Camillo claims that an average family would use one bag a week, costing about $100 a year. That is on top of the roughly $500 households have to spend for pickup by commercial haulers. For all Greenwich households, the cost of bags would total $2.3 million. But hold on: WasteZero, the company supplying the bags, takes 15% of bag revenues, just over $340,000, cutting net revenue to the town to under $2 million. So under PAYT, Greenwich bag revenues come up $2 million short of what’s needed for carting fees. To make up the projected shortfall, Camillo would have to request an interim appropriation, or else admit that the numbers don’t add up, and keep $2 million in property taxes on the books.

So Camillo’s claim of a $4.2 million “budget effect” is not a saving, but a gimmick. Under PAYT, households would spend $2.3 million bags, and another $2 million from property taxes. End result: virtually no change in cost from the current system. His gimmick makes his record tax increase looks smaller, the mill rate goes up less, but after spending for bags, town residents would not be better off.
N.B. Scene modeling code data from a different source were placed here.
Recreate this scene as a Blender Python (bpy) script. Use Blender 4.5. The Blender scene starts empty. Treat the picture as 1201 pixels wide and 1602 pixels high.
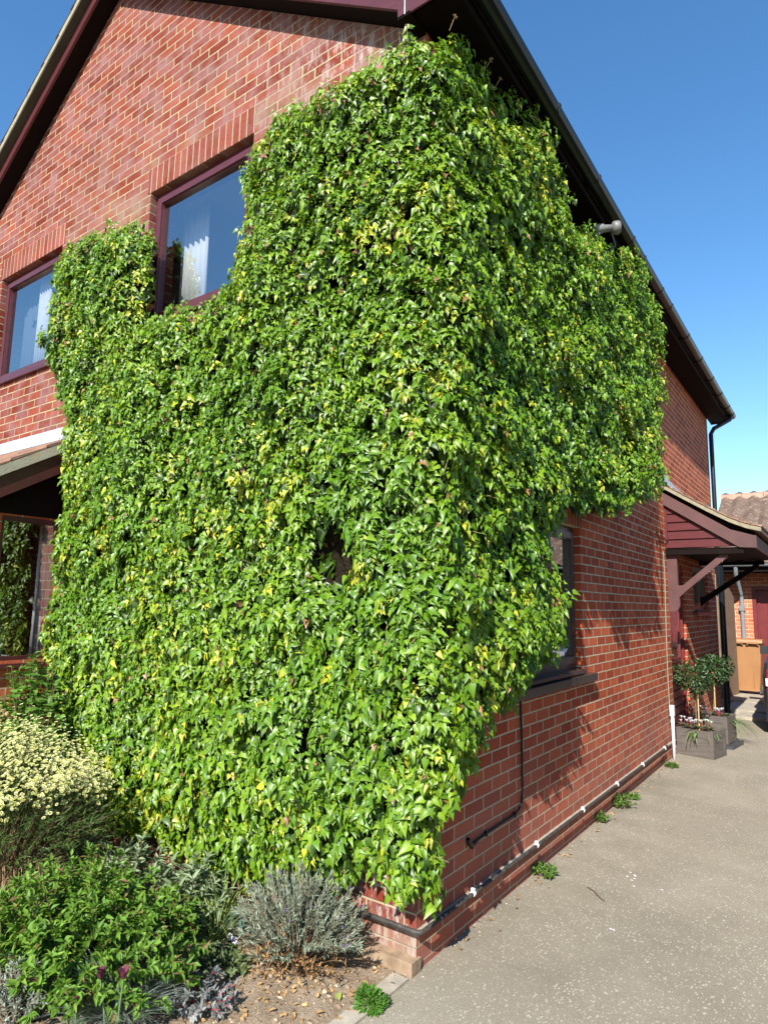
import bpy, bmesh, math
import numpy as np
from mathutils import Vector, Matrix

scene = bpy.context.scene
COL = scene.collection
rng = np.random.default_rng(11)

# ---------------------------------------------------------------- camera
cd = bpy.data.cameras.new("camera")
cam = bpy.data.objects.new("camera", cd)
COL.objects.link(cam)
FW = Vector((-0.577197, 0.804436, 0.140452))
RT = Vector((0.813880, 0.580736, 0.018545))
UP = Vector((0.066647, -0.125015, 0.989914))
cam.matrix_world = Matrix(((RT.x, UP.x, -FW.x, 1.7473),
                           (RT.y, UP.y, -FW.y, -2.7603),
                           (RT.z, UP.z, -FW.z, 1.5260),
                           (0, 0, 0, 1)))
cd.sensor_fit = 'VERTICAL'
cd.sensor_height = 36.0
cd.lens = 1000.9 / 1602 * 36.0
cd.clip_start = 0.05
cd.clip_end = 2000
scene.camera = cam

# ---------------------------------------------------------------- sky, sun, exposure
SUN = Vector((0.215, -0.772, 0.618)).normalized()
world = bpy.data.worlds.new("World")
scene.world = world
world.use_nodes = True
wn = world.node_tree
sky = wn.nodes.new("ShaderNodeTexSky")
sky.sky_type = 'NISHITA'
sky.sun_disc = False
sky.sun_elevation = math.asin(SUN.z)
sky.sun_rotation = math.atan2(SUN.x, SUN.y)
sky.air_density = 1.15
sky.dust_density = 0.25
sky.ozone_density = 2.6
hs = wn.nodes.new("ShaderNodeHueSaturation")
hs.inputs["Saturation"].default_value = 1.24
wn.links.new(sky.outputs[0], hs.inputs["Color"])
wn.links.new(hs.outputs[0], wn.nodes["Background"].inputs[0])
wn.nodes["Background"].inputs[1].default_value = 0.115
sd = bpy.data.lights.new("sun", 'SUN')
sd.energy = 5.0
sd.angle = math.radians(0.5)
sd.color = (1.0, 0.955, 0.88)
so = bpy.data.objects.new("sun", sd)
COL.objects.link(so)
so.rotation_euler = SUN.to_track_quat('Z', 'Y').to_euler()
scene.view_settings.view_transform = 'Standard'
scene.view_settings.look = 'None'
scene.view_settings.exposure = 1.0
scene.view_settings.gamma = 1.0
scene.view_settings.use_curve_mapping = False

# ---------------------------------------------------------------- helpers
GZ = -0.18            # ground level


def tag(o, label=None, cat=None, group=None, kind=None):
    if label: o["label"] = label
    if cat: o["category"] = cat
    if group: o["group"] = group
    if kind: o["kind"] = kind
    return o


def empty(name, loc=(0, 0, 0), rz=0.0, **kw):
    o = bpy.data.objects.new(name, None)
    o.empty_display_size = 0.1
    COL.objects.link(o)
    o.location = loc
    o.rotation_euler = (0, 0, rz)
    tag(o, **kw)
    return o


def link(name, me, mat, parent=None, **kw):
    o = bpy.data.objects.new(name, me)
    COL.objects.link(o)
    if mat is not None:
        for m in (mat if isinstance(mat, (list, tuple)) else [mat]):
            me.materials.append(m)
    if parent is not None:
        o.parent = parent
    tag(o, **kw)
    return o


def bm_obj(name, bm, mat, parent=None, smooth=False, bevel=0.0, **kw):
    if bevel > 0:
        bmesh.ops.bevel(bm, geom=[e for e in bm.edges if len(e.link_faces) == 2 and e.calc_face_angle(0) > 0.6],
                        offset=bevel, segments=2, affect='EDGES', profile=0.6)
    bmesh.ops.recalc_face_normals(bm, faces=bm.faces[:])
    me = bpy.data.meshes.new(name)
    bm.to_mesh(me)
    bm.free()
    if smooth:
        me.polygons.foreach_set("use_smooth", np.ones(len(me.polygons), dtype=bool))
    return link(name, me, mat, parent, **kw)


def box(bm, x0, x1, y0, y1, z0, z1, M=None):
    vs = [bm.verts.new((x, y, z)) for x in (x0, x1) for y in (y0, y1) for z in (z0, z1)]
    if M is not None:
        for v in vs: v.co = M @ v.co
    for f in ((0, 1, 3, 2), (4, 6, 7, 5), (0, 4, 5, 1), (2, 3, 7, 6), (0, 2, 6, 4), (1, 5, 7, 3)):
        bm.faces.new([vs[i] for i in f])
    return vs


def boxes(name, lst, mat, parent=None, bevel=0.0, M=None, **kw):
    bm = bmesh.new()
    for b in lst: box(bm, *b, M=M)
    return bm_obj(name, bm, mat, parent, bevel=bevel, **kw)


def prism(bm, poly, axis, a, b):
    """poly: 2-D points; axis 'y': (x,z) extruded from y=a to b; 'x': (y,z); 'z': (x,y)."""
    def P(p, t):
        return {'y': (p[0], t, p[1]), 'x': (t, p[0], p[1]), 'z': (p[0], p[1], t)}[axis]
    v0 = [bm.verts.new(P(p, a)) for p in poly]
    v1 = [bm.verts.new(P(p, b)) for p in poly]
    n = len(poly)
    bm.faces.new(v0)
    bm.faces.new(v1[::-1])
    for i in range(n):
        bm.faces.new((v0[i], v1[i], v1[(i + 1) % n], v0[(i + 1) % n]))


def prism_obj(name, poly, axis, a, b, mat, parent=None, bevel=0.0, **kw):
    bm = bmesh.new()
    prism(bm, poly, axis, a, b)
    return bm_obj(name, bm, mat, parent, bevel=bevel, **kw)


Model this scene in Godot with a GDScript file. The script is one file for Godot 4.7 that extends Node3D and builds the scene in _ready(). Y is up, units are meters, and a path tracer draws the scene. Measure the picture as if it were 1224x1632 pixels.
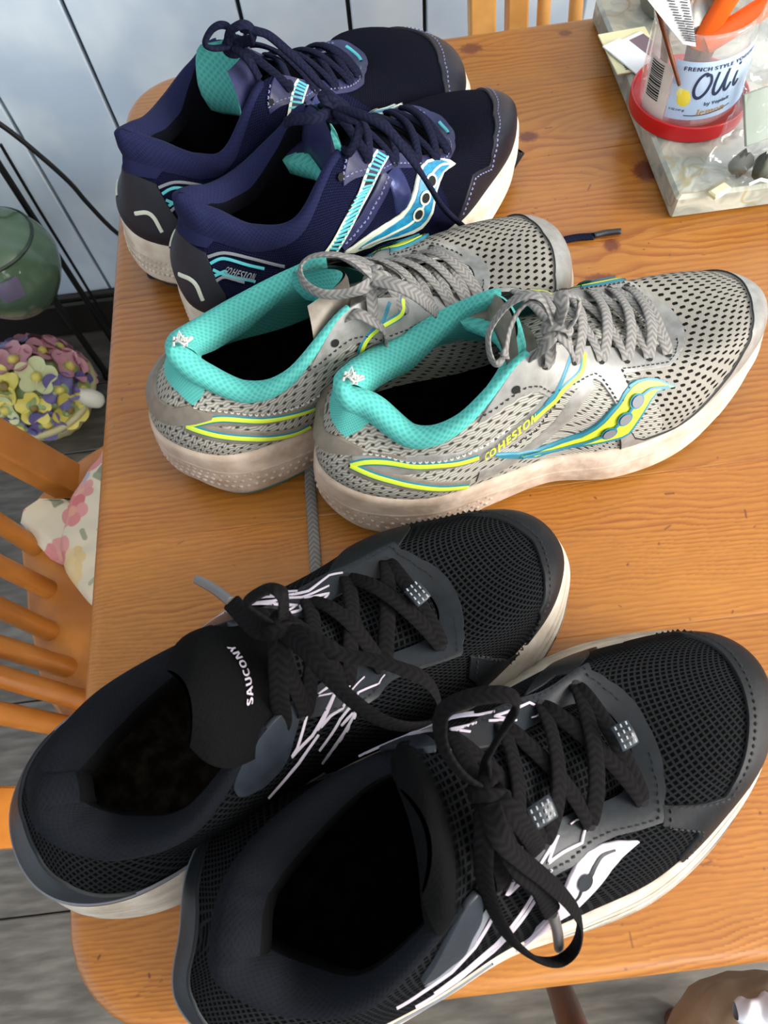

And let’s consider that most of what goes into recycling is never actually recycled, but instead either burned, put in landfills, or shipped overseas. It’s not at all clear that the volume shifted from MSW to recycling would actually be recycled.

And now to that gravy train. When you pay your monthly pickup fee to a commercial hauler, you’re paying to have those materials taken for final disposal. Instead, the haulers dump the materials at the municipal transfer station, Holly Hill in Greenwich. In every other town in Connecticut, haulers are required to reimburse taxpayers for the convenience of utilizing the municipal transfer facility by paying a per ton tipping fee, which is included in households’ collection fees. In Greenwich, that fee should total over $4 million. But Greenwich doesn’t make those haulers pay the fee, instead letting them pocket the cash. That’s why then-Town Administrator John Crary stated a few years ago that the commercial haulers are “lining their pockets” at taxpayer expense. So Greenwich taxpayers pay twice: first in their monthly pickup fee, which haulers pocket, and again through their property taxes.

And let’s be clear: the haulers are not giving Greenwich homeowners a break on price. Monthly fees charged to Greenwich homeowners are comparable with fees charged in other towns in our region that do require haulers to pay tipping fees.

First Selectman Camillo, who operated his own trash hauling business for years, defends his decision not to require haulers to pay tipping fees by painting this as an industry of 24 small family companies barely getting by. In reality, however, just three large companies – Finocchio, City Carting, and Santaguida – control two-thirds of the Greenwich market. And those companies serve many towns in our region and New York, all of which require them to pay tipping fees. The remaining haulers are mostly tiny companies with minuscule market share. In short, those big trash haulers certainly have the ability to pay tipping fees to the town, but instead are lining their pockets at taxpayer expense.

That’s what this is all about. Camillo is proposing a budget gimmick to cover up his proposed record spending increase, while keeping the gravy train going for commercial haulers. In the end, his budget gimmick won’t save money, it will hurt low-income residents, and we all lose by his permitting trash haulers to continue pocketing more than $4 million that the town deserved to be paid for use of its transfer facility.

PAYT is a great deal for Camillo and the big trash haulers; for the people of Greenwich, it stinks.